Objective
Only the lines from the start of the data to the line containing "S.camera = co", both included, should be output, exactly and without pictures.

Collected material
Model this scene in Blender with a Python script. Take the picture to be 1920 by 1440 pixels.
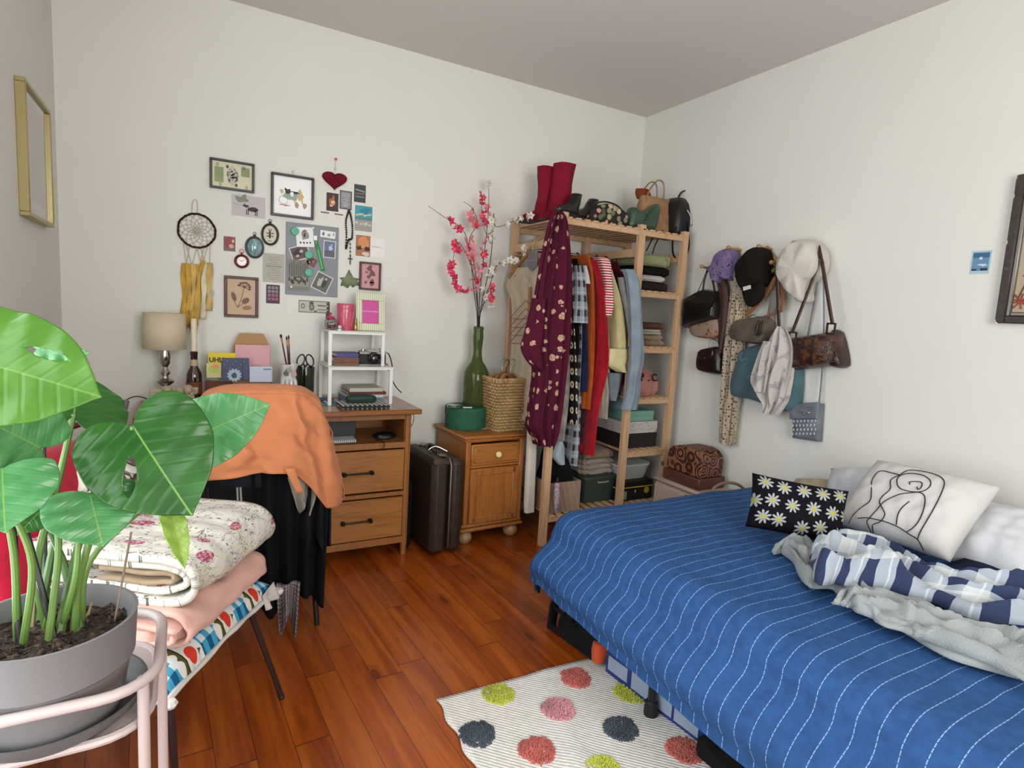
import bpy, math, random
from math import sin, cos, pi, sqrt, radians
from mathutils import Vector, Matrix, noise as mn
random.seed(7)
S = bpy.context.scene
for o in list(bpy.data.objects): bpy.data.objects.remove(o, do_unlink=True)

# ------------------------------------------------------------ camera
CH = 1.24
FPX, PITCH, ROLL, YAW = 1093.7, .12034, -.05915, .51125
cy_, sy_ = cos(YAW), sin(YAW)
f0 = Vector((sy_, cy_, 0)); r0 = Vector((cy_, -sy_, 0)); u0 = Vector((0, 0, 1))
fw = f0*cos(PITCH) - u0*sin(PITCH); up = u0*cos(PITCH) + f0*sin(PITCH)
RT = r0*cos(ROLL) - up*sin(ROLL); UP = r0*sin(ROLL) + up*cos(ROLL); BK = -fw
cam = bpy.data.cameras.new('camera'); co = bpy.data.objects.new('camera', cam)
S.collection.objects.link(co)
co.matrix_world = Matrix(((RT.x, UP.x, BK.x, 0), (RT.y, UP.y, BK.y, 0), (RT.z, UP.z, BK.z, CH), (0, 0, 0, 1)))
cam.sensor_width = 36; cam.lens = FPX/1920*36; cam.clip_start = .02
S.camera = co

# ------------------------------------------------------------ world, light, exposure
YB, XR, XL, ZC, YR = 3.1, 2.62, -.465, 2.555, -1.3      # back wall, right wall, left wall, ceiling, rear wall
WY0, WY1, WZ0, WZ1 = .05, 1.75, .40, 1.95                 # window opening in the left wall
w = bpy.data.worlds.new('World'); S.world = w; w.use_nodes = True
w.node_tree.nodes['Background'].inputs[0].default_value = (.80, .90, 1, 1)
w.node_tree.nodes['Background'].inputs[1].default_value = 1.0
def area(name, loc, rot, sx, sy, power, col=(1, 1, 1)):
    l = bpy.data.lights.new(name, 'AREA'); l.shape = 'RECTANGLE'; l.size = sx; l.size_y = sy; l.energy = power; l.color = col
    o = bpy.data.objects.new(name, l); S.collection.objects.link(o); o.location = loc; o.rotation_euler = rot
    return o
# daylight through the left window plus added fill from an unseen opening behind the camera
area('window_daylight', (XL-.16, (WY0+WY1)/2, (WZ0+WZ1)/2), (0, -pi/2, 0), WZ1-WZ0, WY1-WY0, 44, (.93, .98, 1))
area('rear_fill_light', (.75, YR-.1, 1.5), (pi/2, 0, 0), 1.5, 1.7, 84, (1, .975, .92))
S.view_settings.view_transform = 'Standard'; S.view_settings.look = 'None'
S.view_settings.exposure = 0.0; S.view_settings.gamma = 1.0; S.view_settings.use_curve_mapping = False

# ------------------------------------------------------------ pixel -> point on a real plane
def ray(px, py): return RT*((px-960)/FPX) + UP*(-(py-720)/FPX) - BK
C0 = Vector((0, 0, CH))
def onY(px, py, y): d = ray(px, py); return C0 + d*(y/d.y)
def onX(px, py, x): d = ray(px, py); return C0 + d*(x/d.x)
def onZ(px, py, z): d = ray(px, py); return C0 + d*((z-CH)/d.z)
def atD(px, py, dist): d = ray(px, py); return C0 + d.normalized()*dist

# ------------------------------------------------------------ material tools
def lin(h):
    if isinstance(h, str):
        h = h.lstrip('#'); c = [int(h[i:i+2], 16)/255 for i in (0, 2, 4)]
        return tuple(((x/12.92) if x <= .04045 else ((x+.055)/1.055)**2.4) for x in c) + (1,)
    return tuple(h)+(1,) if len(h) == 3 else tuple(h)
class Sx:
    """socket wrapper so patterns read like formulas"""
    def __init__(s, nt, k): s.nt, s.k = nt, k
    def _m(s, op, *a):
        n = s.nt.nodes.new('ShaderNodeMath'); n.operation = op
        for i, x in enumerate((s,)+a):
            if isinstance(x, Sx): s.nt.links.new(x.k, n.inputs[i])
            else: n.inputs[i].default_value = x
        return Sx(s.nt, n.outputs[0])
    def __add__(s, o): return s._m('ADD', o)
    def __sub__(s, o): return s._m('SUBTRACT', o)
    def __mul__(s, o): return s._m('MULTIPLY', o)
    def __truediv__(s, o): return s._m('DIVIDE', o)
    __radd__ = __add__; __rmul__ = __mul__
    def fr(s): return s._m('FRACT')
    def fl(s): return s._m('FLOOR')
    def ab(s): return s._m('ABSOLUTE')
    def lt(s, o): return s._m('LESS_THAN', o)
    def gt(s, o): return s._m('GREATER_THAN', o)
    def sn(s): return s._m('SINE')
    def cs(s): return s._m('COSINE')
    def sq(s): return s._m('SQRT')
    def mx(s, o): return s._m('MAXIMUM', o)
    def mi(s, o): return s._m('MINIMUM', o)
    def at2(s, o): return s._m('ARCTAN2', o)
    def pw(s, o): return s._m('POWER', o)
class MT:
    def __init__(s, name, rough=.6, metal=0., spec=.5):
        s.m = bpy.data.materials.new(name); s.m.use_nodes = True; s.nt = s.m.node_tree
        s.b = s.nt.nodes['Principled BSDF']
        s.b.inputs['Roughness'].default_value = rough; s.b.inputs['Metallic'].default_value = metal
        s.b.inputs['Specular IOR Level'].default_value = spec
    def tc(s, kind='Object'): n = s.nt.nodes.new('ShaderNodeTexCoord'); return n.outputs[kind]
    def xyz(s, vec):
        n = s.nt.nodes.new('ShaderNodeSeparateXYZ'); s.nt.links.new(vec, n.inputs[0]); return [Sx(s.nt, n.outputs[i]) for i in range(3)]
    def vec(s, a, b, c=0.):
        n = s.nt.nodes.new('ShaderNodeCombineXYZ')
        for i, x in enumerate((a, b, c)):
            if isinstance(x, Sx): s.nt.links.new(x.k, n.inputs[i])
            else: n.inputs[i].default_value = x
        return n.outputs[0]
    def mapp(s, vec, scale=(1, 1, 1), rot=(0, 0, 0), loc=(0, 0, 0)):
        n = s.nt.nodes.new('ShaderNodeMapping'); s.nt.links.new(vec, n.inputs[0])
        n.inputs['Scale'].default_value = scale; n.inputs['Rotation'].default_value = rot; n.inputs['Location'].default_value = loc
        return n.outputs[0]
    def noise(s, vec, scale, detail=2., dist=0.):
        n = s.nt.nodes.new('ShaderNodeTexNoise'); s.nt.links.new(vec, n.inputs['Vector'])
        n.inputs['Scale'].default_value = scale; n.inputs['Detail'].default_value = detail; n.inputs['Distortion'].default_value = dist
        return Sx(s.nt, n.outputs[0])
    def vor(s, vec, scale, rnd=1., out='Distance', feat='F1'):
        n = s.nt.nodes.new('ShaderNodeTexVoronoi'); n.feature = feat; s.nt.links.new(vec, n.inputs['Vector'])
        n.inputs['Scale'].default_value = scale; n.inputs['Randomness'].default_value = rnd
        return Sx(s.nt, n.outputs[out])
    def mix(s, a, b, f):
        n = s.nt.nodes.new('ShaderNodeMix'); n.data_type = 'RGBA'
        for sock, x in ((n.inputs[6], a), (n.inputs[7], b)):
            if isinstance(x, Sx): s.nt.links.new(x.k, sock)
            else: sock.default_value = lin(x)
        if isinstance(f, Sx): s.nt.links.new(f.k, n.inputs[0])
        else: n.inputs[0].default_value = f
        return Sx(s.nt, n.outputs[2])
    def ramp(s, f, stops):
        n = s.nt.nodes.new('ShaderNodeValToRGB'); s.nt.links.new(f.k, n.inputs[0]); e = n.color_ramp.elements
        while len(e) < len(stops): e.new(.5)
        for q, (p, c) in zip(e, stops): q.position = p; q.color = lin(c)
        return Sx(s.nt, n.outputs[0])
    def col(s, c):
        if isinstance(c, Sx): s.nt.links.new(c.k, s.b.inputs['Base Color'])
        else: s.b.inputs['Base Color'].default_value = lin(c)
        return s
    def bump(s, h, st=.3, dist=.01):
        n = s.nt.nodes.new('ShaderNodeBump'); n.inputs['Strength'].default_value = st; n.inputs['Distance'].default_value = dist
        s.nt.links.new(h.k, n.inputs['Height']); s.nt.links.new(n.outputs[0], s.b.inputs['Normal']); return s
    def alpha(s, a): s.nt.links.new(a.k, s.b.inputs['Alpha']); return s
_c = {}
def plain(c, rough=.5, metal=0., name=None, coat=0.):
    k = ('p', c, rough, metal, coat)
    if k not in _c:
        t = MT(name or 'paint', rough, metal).col(c); t.b.inputs['Coat Weight'].default_value = coat
        v = t.noise(t.tc(), 40, 3); t.bump(v, .04, .002); _c[k] = t.m
    return _c[k]
def fab(c, sc=500, var=.12, rough=.9, bump=.25):
    k = ('f', c, sc, var)
    if k not in _c:
        t = MT('fabric', rough, spec=.2); o = t.tc(); n = t.noise(o, 14, 4); a = lin(c)
        d = tuple(x*(1-var*1.6) for x in a[:3]); b = tuple(min(1, x*(1+var)) for x in a[:3])
        t.col(t.ramp(n, [(.3, d), (.7, b)])); t.b.inputs['Sheen Weight'].default_value = .0 if sum(a[:3]) < .35 else .12
        t.bump(t.noise(o, sc, 2) + t.noise(o, 30, 3)*.8, bump, .004); _c[k] = t.m
    return _c[k]
def wood(c1, c2, axis='z', sc=1., rough=.4, knots=False, coat=0.):
    k = ('w', c1, c2, axis, sc, rough)
    if k not in _c:
        t = MT('wood', rough); s_ = {'x': (1.2, 16, 16), 'y': (16, 1.2, 16), 'z': (16, 16, 1.2)}[axis]
        v = t.mapp(t.tc(), tuple(q*sc for q in s_)); n = t.noise(v, 1.6, 6, 1.2); f = t.noise(v, 9, 3)
        c = t.ramp(n*.75+f*.25, [(.32, c1), (.5, c2), (.7, c1)])
        if knots:
            kv = t.vor(t.tc(), 5.5*sc, 1.); c = t.mix(c, tuple(x*.35 for x in lin(c1)[:3]), kv.lt(.09))
        t.col(c); t.bump(n+f, .12, .003); t.b.inputs['Coat Weight'].default_value = coat; _c[k] = t.m
    return _c[k]
def leather(c, rough=.38, sc=120):
    k = ('l', c, rough)
    if k not in _c:
        t = MT('leather', rough); o = t.tc(); a = lin(c)
        t.col(t.ramp(t.noise(o, 18, 4), [(.3, tuple(x*.7 for x in a[:3])), (.7, tuple(min(1, x*1.15) for x in a[:3]))]))
        t.bump(t.vor(o, sc), .25, .003); _c[k] = t.m
    return _c[k]
def metal(c='#c9c9c9', rough=.25): return plain(c, rough, 1., 'metal')
def glass(c='#ffffff', rough=.03, ior=1.45):
    k = ('g', c)
    if k not in _c:
        t = MT('glass', rough).col(c); t.b.inputs['Transmission Weight'].default_value = 1; t.b.inputs['IOR'].default_value = ior
        t.bump(t.noise(t.tc(), 9, 1), .03, .002); _c[k] = t.m
    return _c[k]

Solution
Model this scene in Blender with a Python script. Take the picture to be 1920 by 1440 pixels.
import bpy, math, random
from math import sin, cos, pi, sqrt, radians
from mathutils import Vector, Matrix, noise as mn
random.seed(7)
S = bpy.context.scene
for o in list(bpy.data.objects): bpy.data.objects.remove(o, do_unlink=True)

# ------------------------------------------------------------ camera
CH = 1.24
FPX, PITCH, ROLL, YAW = 1093.7, .12034, -.05915, .51125
cy_, sy_ = cos(YAW), sin(YAW)
f0 = Vector((sy_, cy_, 0)); r0 = Vector((cy_, -sy_, 0)); u0 = Vector((0, 0, 1))
fw = f0*cos(PITCH) - u0*sin(PITCH); up = u0*cos(PITCH) + f0*sin(PITCH)
RT = r0*cos(ROLL) - up*sin(ROLL); UP = r0*sin(ROLL) + up*cos(ROLL); BK = -fw
cam = bpy.data.cameras.new('camera'); co = bpy.data.objects.new('camera', cam)
S.collection.objects.link(co)
co.matrix_world = Matrix(((RT.x, UP.x, BK.x, 0), (RT.y, UP.y, BK.y, 0), (RT.z, UP.z, BK.z, CH), (0, 0, 0, 1)))
cam.sensor_width = 36; cam.lens = FPX/1920*36; cam.clip_start = .02
S.camera = co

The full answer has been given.